In what is perhaps the worst performance by an Oscar-winning actresses since the direct-to-video films of Louise Fletcher, Charlize Theron is Ravenna, who proclaims that “Beauty is power” while using her magically extended looks to marry kings and take over their thrones. Kristen Stewart is the princess exiled to a tower until she reaches puberty, when she escapes into the woods. Chris Hemsworth is the huntsman who is sent to retrieve her but instead becomes her protector from the queen and her brother (Sam Spruell), whose near-albino pallor and pageboy haircut make him somewhat less fearsome than intended.

Yes, there be dwarves in those woods, played by a bunch of more or less full-sized British characters actors who have been digitally shrunk. These include Ian McShane, Ray Winstone, Nick Frost, Eddie Marsan, Toby Jones, and Bob Hoskins. I only recognized the last, but I’m sure the others will be just as pleased to have gone unnoticed. There are also fairies, which are about as welcome in this overstuffed narrative as they have been on True Blood. (Which, if you don’t have HBO, is not at all.)

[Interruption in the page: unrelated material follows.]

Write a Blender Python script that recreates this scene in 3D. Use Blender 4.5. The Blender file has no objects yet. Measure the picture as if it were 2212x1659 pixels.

Dour and dreary, Snow White and the Huntsman takes more than two hours to go nowhere surprising, perfunctorily working in the expected plot points (Poison apple? Check. Handsome prince? Check.) without making them feel welcome. The CGI special effects are downplayed as if debuting director Rupert Sanders, who comes to this from X Box productions, thinks there’s a story for them to interfere with. Stewart and Hemsworth strike no chemistry, and the former’s climactic rouse-the-troops speech is cringeworthy even before it’s followed by a shot of her in Joan of Arc drag. It’s the bummer of this summer.